### DATA SHOWN
************
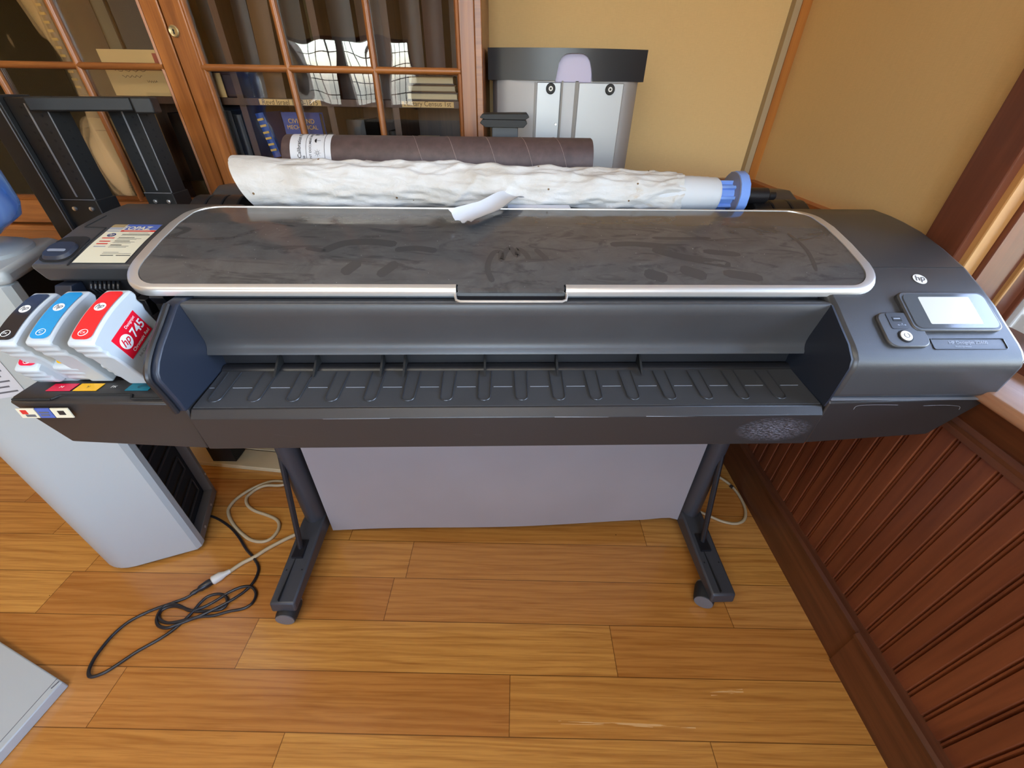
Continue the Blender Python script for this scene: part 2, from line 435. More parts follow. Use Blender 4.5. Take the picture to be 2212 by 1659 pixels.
class MB:
    def __init__(s, F=I4):
        s.v = []; s.f = []; s.m = []; s.F = F; s.cm = 0
    def mat(s, i): s.cm = i; return s
    def add(s, V, F, M=None):
        b = len(s.v)
        for v in V:
            v = Vector(v)
            if M is not None: v = M @ v
            s.v.append(s.F @ v)
        for f in F: s.f.append(tuple(b + i for i in f)); s.m.append(s.cm)
        return s
    def box(s, x0, x1, y0, y1, z0, z1, M=None):
        V = [(x, y, z) for x in (x0, x1) for y in (y0, y1) for z in (z0, z1)]
        return s.add(V, [(0, 1, 3, 2), (4, 6, 7, 5), (0, 4, 5, 1), (2, 3, 7, 6), (0, 2, 6, 4), (1, 5, 7, 3)], M)
    def prism(s, poly, lo, hi, ax='x', M=None, caps=True):
        n = len(poly)
        mk = {'x': lambda p, t: (t, p[0], p[1]), 'y': lambda p, t: (p[0], t, p[1]), 'z': lambda p, t: (p[0], p[1], t)}[ax]
        V = [mk(p, lo) for p in poly] + [mk(p, hi) for p in poly]
        F = [(i, (i + 1) % n, n + (i + 1) % n, n + i) for i in range(n)]
        if caps: F += [tuple(range(n))[::-1], tuple(range(n, 2 * n))]
        return s.add(V, F, M)
    def tube(s, pts, r, n=8, cap=True, flat=1.0):
        P = [Vector(p) for p in pts]; N = len(P)
        rr = r if isinstance(r, (list, tuple)) else [r] * N
        V = []; up = Vector((0, 0, 1))
        prev = None
        for i, p in enumerate(P):
            t = (P[min(i + 1, N - 1)] - P[max(i - 1, 0)])
            if t.length < 1e-9: t = Vector((1, 0, 0))
            t.normalize()
            if prev is None:
                a = t.cross(up)
                if a.length < .05: a = t.cross(Vector((1, 0, 0)))
            else: a = prev - t * prev.dot(t)
            a.normalize(); prev = a; b = t.cross(a)
            for k in range(n):
                w = 2 * PI * k / n
                V.append(p + a * rr[i] * math.cos(w) + b * rr[i] * flat * math.sin(w))
        F = [(i * n + k, i * n + (k + 1) % n, (i + 1) * n + (k + 1) % n, (i + 1) * n + k) for i in range(N - 1) for k in range(n)]
        if cap: F += [tuple(range(n))[::-1], tuple(range((N - 1) * n, N * n))]
        return s.add(V, F)
    def lathe(s, prof, M=None, n=28, caps=True):
        # profile of (radius, height) about local z
        N = len(prof)
        V = [(r * math.cos(2 * PI * k / n), r * math.sin(2 * PI * k / n), h) for r, h in prof for k in range(n)]
        F = [(i * n + k, i * n + (k + 1) % n, (i + 1) * n + (k + 1) % n, (i + 1) * n + k) for i in range(N - 1) for k in range(n)]
        if caps: F += [tuple(range(n))[::-1], tuple(range((N - 1) * n, N * n))]
        return s.add(V, F, M)
    def grid(s, fn, nu, nv, close_u=False):
        V = [fn(i / nu, j / nv) for j in range(nv + 1) for i in range(nu + (0 if close_u else 1))]
        w = nu if close_u else nu + 1
        F = [(j * w + i, j * w + (i + 1) % w, (j + 1) * w + (i + 1) % w, (j + 1) * w + i) for j in range(nv) for i in range(nu)]
        return s.add(V, F)
    def flat(s, poly, M, h=0.0006):
        """thin raised patch: poly in local xy of M, raised along +z"""
        return s.prism(poly, 0, h, 'z', M)
    def text(s, txt, M, size, x=0, y=0, shear=0.0, bold=0.0, z=0.001, fit=None, rot=0):
        V, F, w, h = text2d(txt, size, shear, bold)
        k = (fit / w) if fit else 1
        c, q = math.cos(rot), math.sin(rot)
        return s.add([(x + (a * c - b * q) * k, y + (a * q + b * c) * k, z) for a, b in V], F, M)
    def hp(s, M, x, y, r, disc, ink, z=0.0008, rot=0):
        """round emblem with a slanted h and p"""
        s.mat(disc).prism(circ(x, y, r, 28), z - .0005, z, 'z', M)
        s.mat(ink).text('hp', M, r * 1.55, x, y, .32, .012, z + .0004, rot=rot)
        return s
    def build(s, name, mats, parent=None, bevel=0, seg=2, smooth=35, kind=None, bang=35):
        me = bpy.data.meshes.new(name)
        if parent is not None:
            W = WM[parent.name]
            inv = W.inverted()
            V = [inv @ v for v in s.v]
            loc = None
        else:
            xs, ys, zs = zip(*[(v.x, v.y, v.z) for v in s.v])
            loc = Vector(((min(xs) + max(xs)) / 2, (min(ys) + max(ys)) / 2, min(zs)))
            if kind: loc = Vector((0, 0, 0))
            V = [v - loc for v in s.v]
        me.from_pydata(V, [], s.f)
        for m in (mats if isinstance(mats, (list, tuple)) else [mats]): me.materials.append(MATS[m])
        for p, mi in zip(me.polygons, s.m): p.material_index = mi
        bm = bmesh.new(); bm.from_mesh(me)
        bmesh.ops.recalc_face_normals(bm, faces=bm.faces)
        bm.to_mesh(me); bm.free()
        for p in me.polygons: p.use_smooth = True
        me.set_sharp_from_angle(angle=R(smooth))
        o = bpy.data.objects.new(name, me); COL.objects.link(o)
        if parent is not None:
            o.parent = parent; WM[o.name] = WM[parent.name]
        else:
            o.location = loc; WM[o.name] = Matrix.Translation(loc)
        if bevel:
            b = o.modifiers.new('bevel', 'BEVEL'); b.width = bevel; b.segments = seg; b.limit_method = 'ANGLE'; b.angle_limit = R(bang)
            b.harden_normals = False
        if kind: o['kind'] = kind
        return o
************
### YOUR OBJECTIVE
Transcribe all the data word for word; the images stay out.

### ANSWER TO THIS TASK
Continue the Blender Python script for this scene: part 2, from line 435. More parts follow. Use Blender 4.5. Take the picture to be 2212 by 1659 pixels.
class MB:
    def __init__(s, F=I4):
        s.v = []; s.f = []; s.m = []; s.F = F; s.cm = 0
    def mat(s, i): s.cm = i; return s
    def add(s, V, F, M=None):
        b = len(s.v)
        for v in V:
            v = Vector(v)
            if M is not None: v = M @ v
            s.v.append(s.F @ v)
        for f in F: s.f.append(tuple(b + i for i in f)); s.m.append(s.cm)
        return s
    def box(s, x0, x1, y0, y1, z0, z1, M=None):
        V = [(x, y, z) for x in (x0, x1) for y in (y0, y1) for z in (z0, z1)]
        return s.add(V, [(0, 1, 3, 2), (4, 6, 7, 5), (0, 4, 5, 1), (2, 3, 7, 6), (0, 2, 6, 4), (1, 5, 7, 3)], M)
    def prism(s, poly, lo, hi, ax='x', M=None, caps=True):
        n = len(poly)
        mk = {'x': lambda p, t: (t, p[0], p[1]), 'y': lambda p, t: (p[0], t, p[1]), 'z': lambda p, t: (p[0], p[1], t)}[ax]
        V = [mk(p, lo) for p in poly] + [mk(p, hi) for p in poly]
        F = [(i, (i + 1) % n, n + (i + 1) % n, n + i) for i in range(n)]
        if caps: F += [tuple(range(n))[::-1], tuple(range(n, 2 * n))]
        return s.add(V, F, M)
    def tube(s, pts, r, n=8, cap=True, flat=1.0):
        P = [Vector(p) for p in pts]; N = len(P)
        rr = r if isinstance(r, (list, tuple)) else [r] * N
        V = []; up = Vector((0, 0, 1))
        prev = None
        for i, p in enumerate(P):
            t = (P[min(i + 1, N - 1)] - P[max(i - 1, 0)])
            if t.length < 1e-9: t = Vector((1, 0, 0))
            t.normalize()
            if prev is None:
                a = t.cross(up)
                if a.length < .05: a = t.cross(Vector((1, 0, 0)))
            else: a = prev - t * prev.dot(t)
            a.normalize(); prev = a; b = t.cross(a)
            for k in range(n):
                w = 2 * PI * k / n
                V.append(p + a * rr[i] * math.cos(w) + b * rr[i] * flat * math.sin(w))
        F = [(i * n + k, i * n + (k + 1) % n, (i + 1) * n + (k + 1) % n, (i + 1) * n + k) for i in range(N - 1) for k in range(n)]
        if cap: F += [tuple(range(n))[::-1], tuple(range((N - 1) * n, N * n))]
        return s.add(V, F)
    def lathe(s, prof, M=None, n=28, caps=True):
        # profile of (radius, height) about local z
        N = len(prof)
        V = [(r * math.cos(2 * PI * k / n), r * math.sin(2 * PI * k / n), h) for r, h in prof for k in range(n)]
        F = [(i * n + k, i * n + (k + 1) % n, (i + 1) * n + (k + 1) % n, (i + 1) * n + k) for i in range(N - 1) for k in range(n)]
        if caps: F += [tuple(range(n))[::-1], tuple(range((N - 1) * n, N * n))]
        return s.add(V, F, M)
    def grid(s, fn, nu, nv, close_u=False):
        V = [fn(i / nu, j / nv) for j in range(nv + 1) for i in range(nu + (0 if close_u else 1))]
        w = nu if close_u else nu + 1
        F = [(j * w + i, j * w + (i + 1) % w, (j + 1) * w + (i + 1) % w, (j + 1) * w + i) for j in range(nv) for i in range(nu)]
        return s.add(V, F)
    def flat(s, poly, M, h=0.0006):
        """thin raised patch: poly in local xy of M, raised along +z"""
        return s.prism(poly, 0, h, 'z', M)
    def text(s, txt, M, size, x=0, y=0, shear=0.0, bold=0.0, z=0.001, fit=None, rot=0):
        V, F, w, h = text2d(txt, size, shear, bold)
        k = (fit / w) if fit else 1
        c, q = math.cos(rot), math.sin(rot)
        return s.add([(x + (a * c - b * q) * k, y + (a * q + b * c) * k, z) for a, b in V], F, M)
    def hp(s, M, x, y, r, disc, ink, z=0.0008, rot=0):
        """round emblem with a slanted h and p"""
        s.mat(disc).prism(circ(x, y, r, 28), z - .0005, z, 'z', M)
        s.mat(ink).text('hp', M, r * 1.55, x, y, .32, .012, z + .0004, rot=rot)
        return s
    def build(s, name, mats, parent=None, bevel=0, seg=2, smooth=35, kind=None, bang=35):
        me = bpy.data.meshes.new(name)
        if parent is not None:
            W = WM[parent.name]
            inv = W.inverted()
            V = [inv @ v for v in s.v]
            loc = None
        else:
            xs, ys, zs = zip(*[(v.x, v.y, v.z) for v in s.v])
            loc = Vector(((min(xs) + max(xs)) / 2, (min(ys) + max(ys)) / 2, min(zs)))
            if kind: loc = Vector((0, 0, 0))
            V = [v - loc for v in s.v]
        me.from_pydata(V, [], s.f)
        for m in (mats if isinstance(mats, (list, tuple)) else [mats]): me.materials.append(MATS[m])
        for p, mi in zip(me.polygons, s.m): p.material_index = mi
        bm = bmesh.new(); bm.from_mesh(me)
        bmesh.ops.recalc_face_normals(bm, faces=bm.faces)
        bm.to_mesh(me); bm.free()
        for p in me.polygons: p.use_smooth = True
        me.set_sharp_from_angle(angle=R(smooth))
        o = bpy.data.objects.new(name, me); COL.objects.link(o)
        if parent is not None:
            o.parent = parent; WM[o.name] = WM[parent.name]
        else:
            o.location = loc; WM[o.name] = Matrix.Translation(loc)
        if bevel:
            b = o.modifiers.new('bevel', 'BEVEL'); b.width = bevel; b.segments = seg; b.limit_method = 'ANGLE'; b.angle_limit = R(bang)
            b.harden_normals = False
        if kind: o['kind'] = kind
        return o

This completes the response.